**Short task:** Among the following entries, count the lines that contain "part" and report only the result.

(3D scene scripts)
####

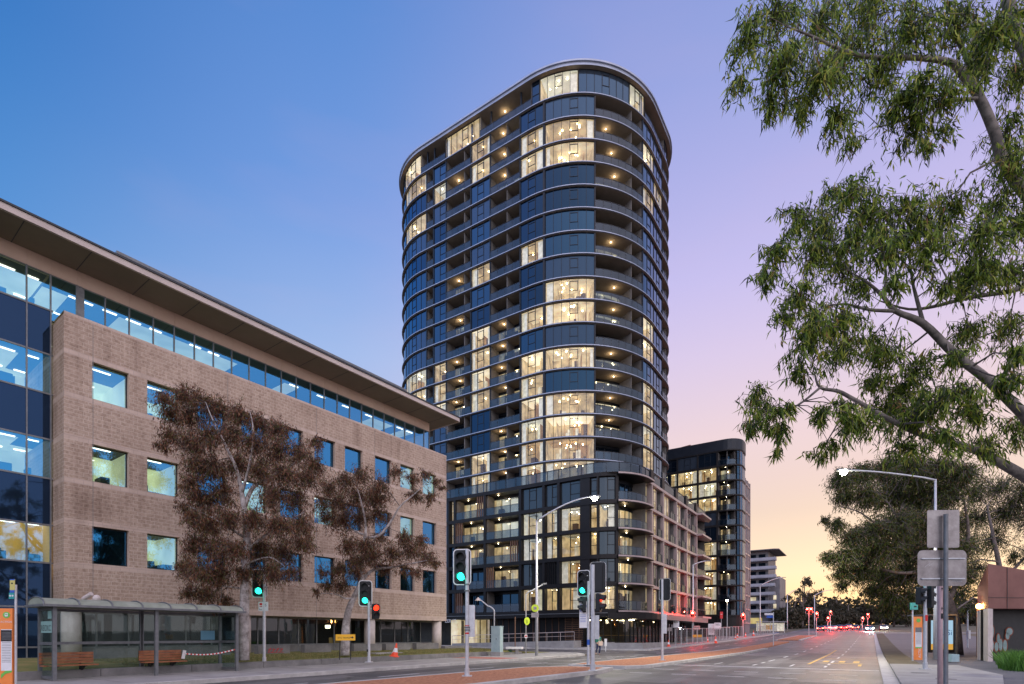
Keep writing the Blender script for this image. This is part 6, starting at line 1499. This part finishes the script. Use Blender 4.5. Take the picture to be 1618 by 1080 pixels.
def gum(name, label, base, limbs, clumps, leaf=(.14,.025), dens=1.0, lmat='leaf_green', bmat='bark_pale', seed=1, droop=1.0, twr=.008, group=None, twig=True, cat='tree', sides=8, flat=1.0):
    """limbs: [(points, radii)]; clumps: [(centre, radius, leaf count)]"""
    rs = np.random.default_rng(seed); o = thing(name, label, cat, base, 0, group, base); org = base
    ORG[o.name] = base
    tr = MB(); nodes = []
    for pts, rad in limbs:
        pts = [Vector(p) for p in pts]
        # smooth the polyline
        q = []; rr = []
        for i in range(len(pts)-1):
            p0, p1, p2, p3 = pts[max(i-1, 0)], pts[i], pts[i+1], pts[min(i+2, len(pts)-1)]
            for k in range(4):
                t = k/4; q.append(.5*((2*p1)+(p2-p0)*t+(2*p0-5*p1+4*p2-p3)*t*t+(-p0+3*p1-3*p2+p3)*t**3)); rr.append(rad[i]+(rad[i+1]-rad[i])*t)
        q.append(pts[-1]); rr.append(rad[-1]); tr.tube(q, rr, sides); nodes += [(p, r) for p, r in zip(q, rr)]
    tr.build('trunk', M[bmat], o, smooth=True)
    NP = np.array([tuple(p) for p, _ in nodes]); NR = np.array([r for _, r in nodes])
    tw_ = MB(); pos = []; dr = []
    for c, r, cnt in clumps:
        c = np.array(c); cnt = int(cnt*dens)
        dd = np.linalg.norm(NP-c, axis=1)+ NR*0; i = int(np.argmin(dd)); st = NP[i]
        if dd[i] > r*.25 and twig:
            mid = (st+c)/2+rs.normal(size=3)*.12*dd[i]*.5+np.array([0,0,.08*dd[i]]); w0 = min(NR[i]*.6, max(.012, .012*dd[i]+twr)); tw_.tube([st, mid, c], [w0, w0*.7, w0*.4], 5, caps=False)
        nt_ = max(3, cnt//16)
        for _ in range(nt_):
            v = rs.normal(size=3); v /= np.linalg.norm(v); v[2] *= .95*flat
            end = c+v*r*rs.uniform(.45, 1.1); end[2] -= droop*.12*r; m_ = (c+end)/2+np.array([0,0,.18*r])+rs.normal(size=3)*.08*r
            if twig: tw_.tube([c, m_, end], [twr, twr*.8, twr*.4], 3, caps=False)
            k = max(2, int(cnt/nt_)); ts = rs.uniform(.25, 1.08, k)[:, None]
            p = (1-ts)**2*c+2*ts*(1-ts)*m_+ts**2*end+rs.normal(size=(k, 3))*.07*r
            pos.append(p); q = rs.normal(size=(k, 3))*.55; q[:, 2] -= 1.15*droop; dr.append(q)
    if twig and tw_.f: tw_.build('twigs', M['bark_dark'], o)
    pos = np.vstack(pos); dr = np.vstack(dr)
    leaf_mesh('crown', pos, dr, leaf[0], leaf[1], M[lmat], o, org, rs)
    return o
# ---- foreground gum, trunk just outside the right edge
def pp(l): return [P(a, b, c) for a, b, c in l]
bx_, by_ = 13.2, 11.2
trunk = [(bx_,by_,.05),(bx_-.1,by_-.1,3),(12.3,10.9,6),(11.9,10.6,8.5),(11.6,10.4,11),(11.5,10.3,14),(11.4,10.2,16.5)]
limbs = [(trunk, [.42,.36,.3,.25,.2,.14,.08]),
 ([(12.9,11.1,3.6)]+pp([(1700,800,10.4),(1618,752,10.0),(1585,733,9.8),(1545,712,9.7),(1505,700,9.6),(1465,690,9.5)]), [.2,.13,.095,.085,.07,.05,.03]),
 ([(12.5,11.0,5.2)]+pp([(1690,730,10.2),(1618,655,9.6),(1563,602,9.4),(1507,558,9.3),(1459,511,9.2),(1415,491,9.1),(1396,469,9.0),(1372,447,8.9),(1345,430,8.9)]), [.2,.13,.085,.075,.065,.055,.04,.03,.02,.01]),
 (pp([(1459,511,9.2),(1448,470,9.2),(1441,440,9.3),(1436,395,9.3)]), [.035,.028,.02,.012]),
 (pp([(1415,491,9.1),(1374,489,9.0),(1335,480,8.9),(1300,484,8.9)]), [.03,.024,.016,.01]),
 (pp([(1396,469,9.0),(1400,440,9.0),(1395,400,9.1),(1385,350,9.1)]), [.028,.022,.016,.01]),
 ([(12.0,10.7,8.2)]+pp([(1640,450,10.2),(1595,460,10),(1530,470,9.9),(1475,484,9.8),(1435,488,9.7),(1390,475,9.7)]), [.09,.055,.04,.035,.028,.02,.01]),
 (pp([(1505,700,9.6),(1440,680,9.5),(1355,634,9.2),(1325,618,9.1),(1296,612,9.0),(1287,590,9.0)]), [.05,.045,.035,.03,.022,.012]),
 (pp([(1296,612,9.0),(1260,640,9.0),(1225,650,9.0),(1205,635,9)]), [.02,.016,.012,.006]),
 ([(11.9,10.6,8.8)]+pp([(1660,340,10.2),(1590,262,10),(1572,210,9.9),(1548,155,9.8),(1520,115,9.7),(1500,98,9.6),(1450,91,9.5),(1375,90,9.4),(1320,74,9.3),(1285,58,9.2),(1245,42,9.2)]), [.18,.12,.09,.08,.072,.065,.052,.042,.034,.026,.02,.01]),
 (pp([(1548,155,9.8),(1535,110,9.8),(1512,60,9.9),(1490,25,9.9)]), [.05,.045,.035,.025]),
 (pp([(1665,160,9.6),(1618,75,9.5),(1600,30,9.5),(1588,-20,9.5),(1570,-90,9.5)]), [.12,.10,.095,.09,.06]),
 (pp([(1548,155,9.8),(1500,160,9.6),(1440,185,9.5),(1390,200,9.4)]), [.03,.025,.018,.01]),
]
limbs.append(([(11.9,10.6,8.6), P(1665,160,9.6)], [.15,.12]))
cl = [(1180,58,38),(1168,125,28),(1225,28,55),(1238,105,50),(1222,165,28),(1295,35,60),(1300,125,55),(1325,190,36),(1375,25,60),(1385,120,50),(1440,200,42),(1440,45,60),(1510,45,55),(1490,150,42),(1570,55,55),(1605,120,45),(1545,110,38),(1345,225,20),
 (1590,210,42),(1600,270,50),(1570,325,40),(1450,140,40),(1340,80,45),(1260,170,30),(1410,165,35),(1600,30,40),(1460,225,22),(1495,205,24),
 (1312,305,26),(1350,302,40),(1262,345,38),(1222,395,34),(1212,440,26),(1295,365,50),(1375,345,50),(1440,328,45),(1500,322,42),(1555,370,50),(1325,425,45),(1262,465,36),(1395,395,40),(1470,400,42),(1540,440,46),(1600,430,46),(1595,515,42),(1530,520,34),(1330,515,50),(1275,535,42),(1262,588,26),(1325,560,40),(1395,560,42),(1450,585,45),(1520,620,36),(1590,600,34),
 (1195,625,32),(1190,672,26),(1230,675,28),(1212,650,30),(1240,640,22),(1300,655,26),(1350,665,40),(1400,645,45),(1450,655,48),(1495,690,36),(1292,722,20),(1530,655,34),(1430,712,34),(1560,700,34),(1605,680,36),(1605,560,30),(1380,600,30),(1500,560,26),(1240,500,26),(1410,450,24),(1500,450,26),(1610,350,42),(1360,450,26),(1230,710,16),(1310,700,18),
 (1300,400,40),(1430,370,38),(1370,540,36),(1420,620,40),(1480,630,38),(1560,420,36),(1350,380,36),(1480,360,34),(1290,500,32),(1330,640,26)]
r_ = np.random.default_rng(11); clumps = []
for px, py, r in cl:
    Yc = 9.4+r_.uniform(-1.1, 1.1)
    if py > 700: Yc = 9.6
    clumps.append((P(px, py, Yc), r*1.12/F_*Yc, r*r*.36))
for _ in range(40):   # the part of the crown outside the frame
    a = r_.uniform(0, 6.28); q = r_.uniform(1, 4.2); clumps.append(((12.4+q*math.cos(a)*.8+.8, 11+q*math.sin(a), r_.uniform(6, 16)), .65, 240))
clumps = [c for c in clumps if (c[0][0]/c[0][1] < 1.05) or r_.random() < .8]
gum('gum_tree', 'large foreground gum tree whose drooping green branches fill the upper right', (bx_, by_, .05), limbs, clumps, leaf=(.165,.025), bmat='bark_mid', seed=4, twr=.006, sides=10)

# ---- brown gums in front of the block building
def clump_list(l, Y, k, sp=1.2, f=1.0):
    r = np.random.default_rng(int(Y*10)); out = []
    for px, py, rr in l:
        y = Y+r.uniform(-sp, sp); out.append((P(px, py, y), rr*f/F_*y, rr*rr*k))
    return out
Y1 = 23.6
b1 = G(385, 1025, .5); Y1 = 23.0; b1 = ((385-CX)/F_*Y1, Y1, .5)
limbs = [([b1]+pp([(386,960,Y1),(388,900,Y1),(390,840,Y1),(384,790,Y1),(375,745,Y1),(355,700,Y1),(335,660,Y1),(325,635,Y1)]), [.24,.20,.17,.15,.11,.075,.045,.022,.01]),
 (pp([(386,800,Y1),(400,770,Y1+.4),(425,755,Y1+.5),(460,735,Y1+.6),(485,715,Y1+.6)]), [.11,.08,.06,.04,.02]),
 (pp([(382,780,Y1),(395,730,Y1-.4),(400,680,Y1-.5),(395,650,Y1-.5)]), [.07,.05,.025,.01]),
 (pp([(388,850,Y1),(340,820,Y1-.3),(300,800,Y1-.4)]), [.06,.04,.02]), (pp([(388,870,Y1),(440,830,Y1+.3),(480,810,Y1+.3)]), [.06,.04,.02]),
 (pp([(387,930,Y1),(350,925,Y1-.4),(320,915,Y1-.6),(300,905,Y1-.6)]), [.04,.03,.02,.01]), (pp([(389,890,Y1),(425,880,Y1+.2),(450,895,Y1+.3)]), [.04,.03,.012])]
cl = [(262,630,20),(290,625,24),(320,635,26),(350,650,28),(380,655,24),(410,668,26),(440,680,26),(300,660,26),(270,655,20),(270,690,20),(300,700,26),(330,690,28),(365,690,28),(400,705,28),(435,715,28),(470,715,26),(495,735,22),(310,735,26),(340,740,28),(375,735,26),(410,745,26),(450,750,28),(485,755,22),(300,765,22),(320,790,26),(350,780,26),(430,785,28),(465,790,26),(305,820,22),(330,830,28),(360,820,26),(400,820,26),(440,830,28),(475,830,26),(310,860,26),(340,870,28),(370,870,26),(410,870,28),(450,875,28),(480,860,22),(295,895,22),(320,905,26),(350,910,26),(300,935,18),(325,940,22),(355,950,16),(385,905,20),(430,905,24),(460,905,18),(260,705,14),(500,700,16),(290,800,14),(345,960,12)]
gum('gum_tree', 'taller brown leaved gum tree with a pale trunk, left one before the block building', b1, limbs, clump_list(cl, Y1, 2.5, f=1.22), leaf=(.15,.030), lmat='leaf_brown', seed=21, twr=.006, group='brown gum trees on the lawn', droop=.9)
Y2 = 28.3; b2 = ((545-CX)/F_*Y2, Y2, .5)
limbs = [([b2]+pp([(546,1000,Y2),(547,985,Y2),(552,960,Y2),(566,930,Y2),(572,915,Y2),(572,890,Y2),(575,860,Y2),(578,830,Y2),(570,790,Y2),(560,760,Y2)]), [.24,.22,.20,.17,.14,.12,.10,.08,.06,.04,.02]),
 (pp([(571,918,Y2),(590,900,Y2+.3),(620,896,Y2+.5),(650,890,Y2+.6),(675,885,Y2+.6)]), [.11,.08,.06,.04,.02]), (pp([(576,850,Y2),(600,845,Y2-.3),(620,820,Y2-.4),(632,800,Y2-.5),(655,780,Y2-.5),(672,765,Y2-.5)]), [.08,.07,.055,.045,.03,.015]),
 (pp([(560,945,Y2),(545,945,Y2-.3),(535,940,Y2-.4),(515,937,Y2-.5),(500,940,Y2-.5)]), [.05,.04,.03,.02,.01]), (pp([(576,845,Y2),(555,835,Y2+.2),(535,815,Y2+.3)]), [.05,.035,.015]), (pp([(572,905,Y2),(560,885,Y2+.3),(540,865,Y2+.3)]), [.05,.035,.015])]
cl = [(520,770,20),(545,760,20),(570,752,20),(600,765,20),(510,795,18),(535,795,24),(565,785,24),(595,790,24),(515,820,18),(540,825,24),(570,820,22),(600,815,20),(625,745,14),(650,755,14),(672,750,12),(690,760,10),(655,780,16),(680,785,14),(550,860,20),(580,865,22),(560,890,22),(535,900,20),(510,905,12),(590,880,22),(620,875,22),(650,870,22),(675,880,18),(690,890,10),(600,850,16),(640,850,18),(665,855,16),(515,925,14),(540,925,18),(565,905,16),(500,935,8),(640,900,12),(660,905,12),(610,900,14),(700,770,8)]
gum('gum_tree', 'smaller leaning brown gum tree, right one before the block building', b2, limbs, clump_list(cl, Y2, 3.0, 1.0, f=1.25), leaf=(.155,.031), lmat='leaf_brown', seed=22, twr=.006, group='brown gum trees on the lawn', droop=.8)

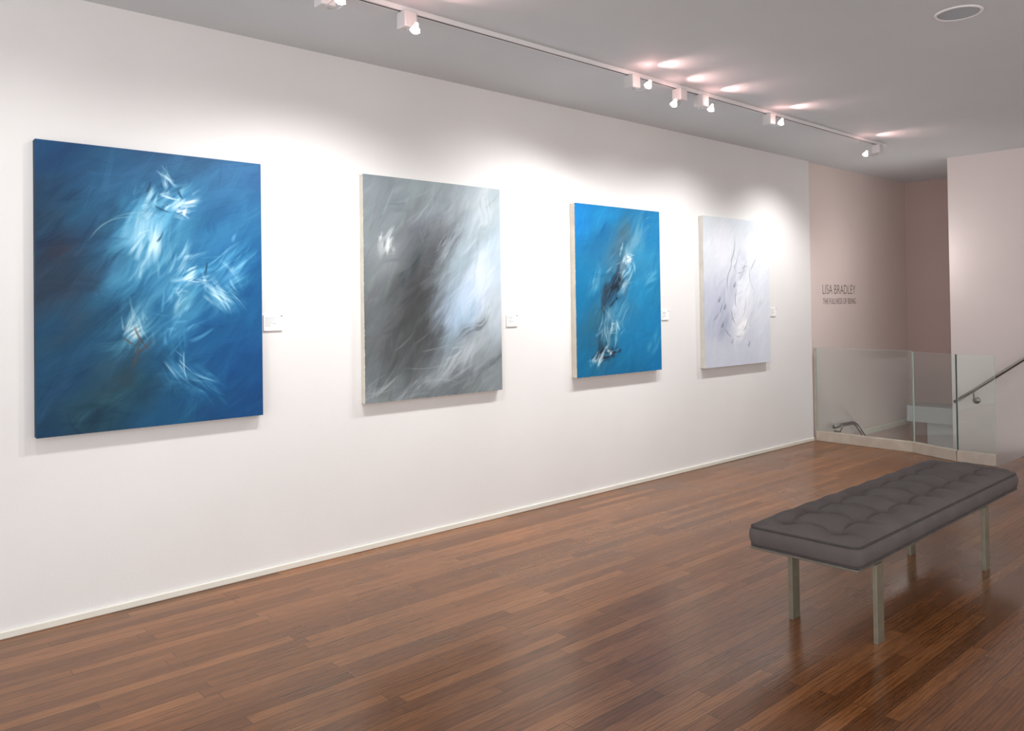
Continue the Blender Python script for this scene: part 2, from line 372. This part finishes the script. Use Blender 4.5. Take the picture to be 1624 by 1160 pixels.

####

**The answer:** 3